▶ [Direction] In the lines below, how many hold the word "concatenate"? Answer only with the number.

-- Material start --

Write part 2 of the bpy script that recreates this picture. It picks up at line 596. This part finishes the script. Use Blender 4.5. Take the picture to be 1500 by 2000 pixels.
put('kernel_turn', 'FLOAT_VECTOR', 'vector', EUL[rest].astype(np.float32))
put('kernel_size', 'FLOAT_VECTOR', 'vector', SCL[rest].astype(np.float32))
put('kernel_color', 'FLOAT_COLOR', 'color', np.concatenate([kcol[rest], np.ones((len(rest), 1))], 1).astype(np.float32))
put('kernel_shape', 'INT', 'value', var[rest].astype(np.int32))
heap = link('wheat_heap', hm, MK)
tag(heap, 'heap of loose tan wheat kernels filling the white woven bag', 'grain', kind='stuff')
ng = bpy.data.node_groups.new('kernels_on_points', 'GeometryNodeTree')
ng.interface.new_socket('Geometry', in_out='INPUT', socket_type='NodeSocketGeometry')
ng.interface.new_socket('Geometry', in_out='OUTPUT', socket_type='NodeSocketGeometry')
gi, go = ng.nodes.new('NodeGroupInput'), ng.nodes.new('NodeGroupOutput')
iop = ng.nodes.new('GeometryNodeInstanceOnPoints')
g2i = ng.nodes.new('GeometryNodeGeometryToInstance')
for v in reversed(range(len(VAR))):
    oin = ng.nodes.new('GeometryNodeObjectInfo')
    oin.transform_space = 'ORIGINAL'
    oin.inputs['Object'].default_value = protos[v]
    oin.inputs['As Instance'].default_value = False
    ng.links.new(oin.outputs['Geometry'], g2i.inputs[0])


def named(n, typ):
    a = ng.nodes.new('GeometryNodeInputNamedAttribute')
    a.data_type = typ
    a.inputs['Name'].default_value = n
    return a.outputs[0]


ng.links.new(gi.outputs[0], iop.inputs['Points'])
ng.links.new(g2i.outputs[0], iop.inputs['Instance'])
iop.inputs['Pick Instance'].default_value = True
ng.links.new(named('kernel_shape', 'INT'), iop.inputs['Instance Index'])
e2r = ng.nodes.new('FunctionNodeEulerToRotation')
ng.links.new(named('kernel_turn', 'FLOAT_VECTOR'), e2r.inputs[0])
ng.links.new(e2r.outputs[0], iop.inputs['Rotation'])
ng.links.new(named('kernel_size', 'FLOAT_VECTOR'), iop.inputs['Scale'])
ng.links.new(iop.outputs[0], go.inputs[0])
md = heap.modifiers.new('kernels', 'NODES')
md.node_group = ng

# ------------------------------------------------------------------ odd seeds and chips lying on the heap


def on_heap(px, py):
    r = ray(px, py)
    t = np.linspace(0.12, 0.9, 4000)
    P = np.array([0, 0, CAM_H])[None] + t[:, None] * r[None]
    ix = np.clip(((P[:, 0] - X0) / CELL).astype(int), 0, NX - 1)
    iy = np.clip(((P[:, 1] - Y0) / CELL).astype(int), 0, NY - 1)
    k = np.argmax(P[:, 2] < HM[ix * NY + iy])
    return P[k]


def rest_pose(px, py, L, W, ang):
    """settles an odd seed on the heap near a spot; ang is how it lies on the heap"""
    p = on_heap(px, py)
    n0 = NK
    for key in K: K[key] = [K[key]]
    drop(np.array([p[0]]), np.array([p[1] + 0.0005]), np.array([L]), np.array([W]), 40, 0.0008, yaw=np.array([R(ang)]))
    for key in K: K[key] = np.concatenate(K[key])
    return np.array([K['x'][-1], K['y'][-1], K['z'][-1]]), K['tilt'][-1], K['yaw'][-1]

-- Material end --

▶ [Result] 2